─── Given information

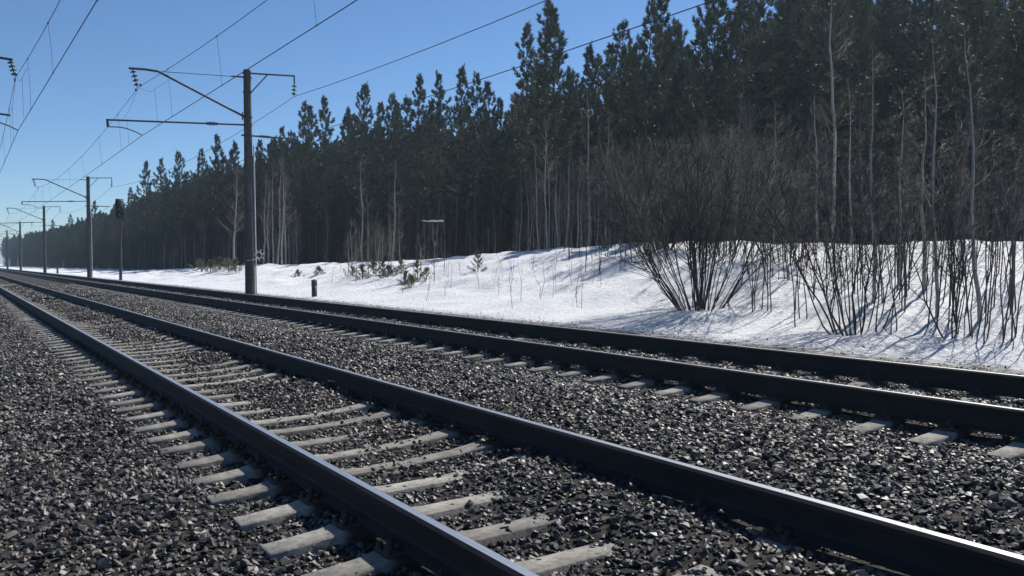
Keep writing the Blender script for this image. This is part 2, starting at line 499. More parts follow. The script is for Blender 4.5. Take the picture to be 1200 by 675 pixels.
def scatter(name, pts, rot, scl, idx, meshes, label):
    src = bpy.data.collections.new(name + '_sources')
    for k, me in enumerate(meshes):
        o = bpy.data.objects.new('source_%02d' % k, me)
        src.objects.link(o)
    me = bpy.data.meshes.new(name)
    me.vertices.add(len(pts)); me.vertices.foreach_set('co', np.asarray(pts, np.float32).ravel())
    a = me.attributes.new('rot', 'FLOAT_VECTOR', 'POINT'); a.data.foreach_set('vector', np.asarray(rot, np.float32).ravel())
    a = me.attributes.new('scl', 'FLOAT_VECTOR', 'POINT'); a.data.foreach_set('vector', np.asarray(scl, np.float32).ravel())
    a = me.attributes.new('idx', 'INT', 'POINT'); a.data.foreach_set('value', np.asarray(idx, np.int32))
    o = ob(name, me)
    ng = bpy.data.node_groups.new(name, 'GeometryNodeTree')
    ng.interface.new_socket('Geometry', in_out='INPUT', socket_type='NodeSocketGeometry')
    ng.interface.new_socket('Geometry', in_out='OUTPUT', socket_type='NodeSocketGeometry')
    gi = ng.nodes.new('NodeGroupInput'); go = ng.nodes.new('NodeGroupOutput')
    ip = ng.nodes.new('GeometryNodeInstanceOnPoints')
    ci = ng.nodes.new('GeometryNodeCollectionInfo')
    ci.inputs['Collection'].default_value = src
    ci.inputs['Separate Children'].default_value = True
    ci.inputs['Reset Children'].default_value = True
    def attr(nm, typ):
        n = ng.nodes.new('GeometryNodeInputNamedAttribute')
        n.data_type = typ
        n.inputs['Name'].default_value = nm
        return n.outputs[0]
    ng.links.new(gi.outputs[0], ip.inputs['Points'])
    ng.links.new(ci.outputs[0], ip.inputs['Instance'])
    ip.inputs['Pick Instance'].default_value = True
    ng.links.new(attr('idx', 'INT'), ip.inputs['Instance Index'])
    e2r = ng.nodes.new('FunctionNodeEulerToRotation')
    ng.links.new(attr('rot', 'FLOAT_VECTOR'), e2r.inputs[0])
    ng.links.new(e2r.outputs[0], ip.inputs['Rotation'])
    ng.links.new(attr('scl', 'FLOAT_VECTOR'), ip.inputs['Scale'])
    ng.links.new(ip.outputs[0], go.inputs[0])
    md = o.modifiers.new('scatter', 'NODES')
    md.node_group = ng
    return tag(o, label, kind='stuff')

rng = np.random.default_rng(7)
STONES = [stone_mesh(100 + k) for k in range(14)]
P_, S_ = [], []
def lay(x0, x1, y0, y1, per_m2, smin, smax, lift=0.0):
    n = int((x1 - x0) * (y1 - y0) * per_m2)
    x = rng.uniform(x0, x1, n); y = rng.uniform(y0, y1, n)
    # keep what the lens and a small step aside can see
    ang = np.arctan2(x + .8, y)
    keep = (ang > 0) & (np.arctan2(x - .8, y) < R(66))
    for c, z0 in zip(XR, ZR):
        keep &= np.abs(x - c) > .055
    x, y = x[keep], y[keep]
    s = smin + (smax - smin) * rng.random(len(x)) ** 2.2
    z = bed(x, y) + s * .25 + lift
    P_.append(np.stack([x, y, z], 1)); S_.append(s)
lay(-.3, 11.3, 1.4, 9, 1000, .012, .031)
lay(-.3, 11.3, 9, 20, 560, .016, .036)
lay(-.3, 11.3, 20, 36, 300, .022, .042)
lay(0, 11.3, 36, 62, 90, .036, .06)
lay(0, 1.3, 62, 100, 40, .045, .07)
# loose stones kicked onto the sleepers and a few larger ones lying on top
lay(2.3, 3.35, 1.6, 30, 16, .016, .030, .07)
lay(-.2, 1.2, 1.6, 14, 22, .028, .042, .02)
lay(4.1, 6.4, 1.6, 16, 26, .028, .044, .02)
n = 2600
gx, gy = 11.1 + np.abs(rng.normal(0, .55, n)), rng.uniform(3, 60, n)
gs = rng.uniform(.008, .022, n)
P_.append(np.stack([gx, gy, np.maximum(ground(gx, gy), bed(gx, gy)) + gs * .3], 1)); S_.append(gs)
PT = np.concatenate(P_); SC = np.concatenate(S_)
n = len(PT)
rot = np.stack([rng.normal(0, .5, n), rng.normal(0, .5, n), rng.uniform(0, 6.28, n)], 1)
sc3 = SC[:, None] * rng.uniform(.8, 1.2, (n, 3))
scatter('ballast_stones', PT, rot, sc3, rng.integers(0, len(STONES), n), STONES, 'loose grey crushed stones covering the track bed')

# ------------------------------------------------------------------ railway tracks
def rail_mesh(hh):
    w, f = .0375, .075
    b = .021                                           # worn running band
    prof = [(-f, -hh), (f, -hh), (f, -hh + .012), (.022, -hh + .030), (.011, -hh + .048), (.011, -.052), (w, -.040), (w, -.014), (b, 0),
            (-b, 0), (-w, -.014), (-w, -.040), (-.011, -.052), (-.011, -hh + .048), (-.022, -hh + .030), (-f, -hh + .012)]
    mi = [0] * len(prof)
    mi[8] = 1
    mb = MB()
    mb.prism(prof, -8, 420, mi)
    return mb.mesh('rail', [M['rail_side'], M['rail_top']])
RAILS = {1: rail_mesh(.186), 2: rail_mesh(.212)}

def sleeper_mesh(seed):
    """prestressed sleeper: sloped ends, raised rail seats, waisted sunken middle"""
    rg = random.Random(seed)
    st = [(-1.350, -.034, .084), (-1.340, -.028, .090), (-1.14, -.020, .092), (-1.03, -.015, .093), (-1.00, -.008, .094), (-.94, .006, .094), (-.90, .002, .094), (-.69, .002, .094),
          (-.66, .014, .092), (-.60, .004, .092), (-.40, -.016, .084), (0, -.026, .078)]
    st = st + [(-x, z, w) for x, z, w in st[-2::-1]]
    mb = MB()
    V = []
    for x, z, w in st:
        j = lambda a: rg.uniform(-a, a)
        V += [(x + j(.002), -w - .035, -.20), (x + j(.002), -w + j(.003), z - .008 + j(.002)), (x, -w + .008, z + j(.0015)), (x, w - .008, z + j(.0015)), (x + j(.002), w + j(.003), z - .008 + j(.002)), (x, w + .035, -.20)]
    k = len(st)
    F = []
    for i in range(k - 1):
        for q in range(5):
            a = i * 6 + q
            F.append((a, a + 6, a + 7, a + 1))
    mb.add(V, [f[::-1] for f in F])
    mb.add(V[:6], [(0, 1, 2), (0, 2, 3), (0, 3, 4), (0, 4, 5)])
    mb.add(V[-6:], [(0, 2, 1), (0, 3, 2), (0, 4, 3), (0, 5, 4)])
    return mb.mesh('sleeper', M['concrete'])
SLEEPERS = [sleeper_mesh(k) for k in range(6)]

def clip_mesh():
    mb = MB()
    mb.box((-.16, -.085, .002), (.16, .085, .020))
    for sx in (-1, 1):
        mb.box((min(sx * .066, sx * .100), -.045, .021), (max(sx * .066, sx * .100), .045, .050))
        for yy in (-.0,):
            mb.tube([(sx * .108, yy, .02), (sx * .108, yy, .085)], .012, 6)
            mb.tube([(sx * .108, yy, .050), (sx * .108, yy, .072)], .023, 6)
        mb.tube([(sx * .143, -.055, .02), (sx * .143, -.055, .05)], .018, 6)
        mb.tube([(sx * .143, .055, .02), (sx * .143, .055, .05)], .018, 6)
    return mb.mesh('rail_fastening', M['fastening'])
CLIP = clip_mesh()

def track(label, centre, xa, za, zb, y_first, n, RAIL, drop, step=.5435):
    t = thing('railway_track', label, 'railway track', (0, 0, 0), group='railway tracks')
    tilt = math.atan2(zb - za, 1.594)
    for x, z in ((xa, za), (xa + 1.594, zb)):
        o = ob('rail', RAIL, t)
        o.location = (x, 0, z)
        o.rotation_euler = (0, -tilt, 0)
    zc = (za + zb) / 2 - drop
    for k in range(n):
        s = ob('sleeper', SLEEPERS[k % 6], t)
        y = y_first + step * k + rng.normal(0, .012)
        s.location = (centre + rng.normal(0, .008), y, zc + rng.normal(0, .003))
        s.rotation_euler = (0, -tilt, rng.normal(0, .010) + (math.pi if (k // 6) % 2 else 0))
        if s.rotation_euler.z > 1.5:
            s.rotation_euler.y = tilt
        if y < 17:
            for sx in (-1, 1):
                c = ob('rail_fastening', CLIP, s)
                c.location = (sx * .797, 0, 0)
    return t
track('near railway track on pale concrete sleepers, shiny worn rail heads, closest to the viewer', T1C, XR[0], ZR[0], ZR[1], 3.884 - 2 * .5435 - .09, 122, RAILS[1], .206)
track('far railway track beside the snow, sleepers mostly buried in dark ballast', T2C, XR[2], ZR[2], ZR[3], 3.27 - 3 * .618, 108, RAILS[2], .236, .618)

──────

Short task: Starting at the first line of the material, output exactly the lines up to and including the one with "return tag(o, label, kind='stuff')". Do not include the pictures.

The result:
Keep writing the Blender script for this image. This is part 2, starting at line 499. More parts follow. The script is for Blender 4.5. Take the picture to be 1200 by 675 pixels.
def scatter(name, pts, rot, scl, idx, meshes, label):
    src = bpy.data.collections.new(name + '_sources')
    for k, me in enumerate(meshes):
        o = bpy.data.objects.new('source_%02d' % k, me)
        src.objects.link(o)
    me = bpy.data.meshes.new(name)
    me.vertices.add(len(pts)); me.vertices.foreach_set('co', np.asarray(pts, np.float32).ravel())
    a = me.attributes.new('rot', 'FLOAT_VECTOR', 'POINT'); a.data.foreach_set('vector', np.asarray(rot, np.float32).ravel())
    a = me.attributes.new('scl', 'FLOAT_VECTOR', 'POINT'); a.data.foreach_set('vector', np.asarray(scl, np.float32).ravel())
    a = me.attributes.new('idx', 'INT', 'POINT'); a.data.foreach_set('value', np.asarray(idx, np.int32))
    o = ob(name, me)
    ng = bpy.data.node_groups.new(name, 'GeometryNodeTree')
    ng.interface.new_socket('Geometry', in_out='INPUT', socket_type='NodeSocketGeometry')
    ng.interface.new_socket('Geometry', in_out='OUTPUT', socket_type='NodeSocketGeometry')
    gi = ng.nodes.new('NodeGroupInput'); go = ng.nodes.new('NodeGroupOutput')
    ip = ng.nodes.new('GeometryNodeInstanceOnPoints')
    ci = ng.nodes.new('GeometryNodeCollectionInfo')
    ci.inputs['Collection'].default_value = src
    ci.inputs['Separate Children'].default_value = True
    ci.inputs['Reset Children'].default_value = True
    def attr(nm, typ):
        n = ng.nodes.new('GeometryNodeInputNamedAttribute')
        n.data_type = typ
        n.inputs['Name'].default_value = nm
        return n.outputs[0]
    ng.links.new(gi.outputs[0], ip.inputs['Points'])
    ng.links.new(ci.outputs[0], ip.inputs['Instance'])
    ip.inputs['Pick Instance'].default_value = True
    ng.links.new(attr('idx', 'INT'), ip.inputs['Instance Index'])
    e2r = ng.nodes.new('FunctionNodeEulerToRotation')
    ng.links.new(attr('rot', 'FLOAT_VECTOR'), e2r.inputs[0])
    ng.links.new(e2r.outputs[0], ip.inputs['Rotation'])
    ng.links.new(attr('scl', 'FLOAT_VECTOR'), ip.inputs['Scale'])
    ng.links.new(ip.outputs[0], go.inputs[0])
    md = o.modifiers.new('scatter', 'NODES')
    md.node_group = ng
    return tag(o, label, kind='stuff')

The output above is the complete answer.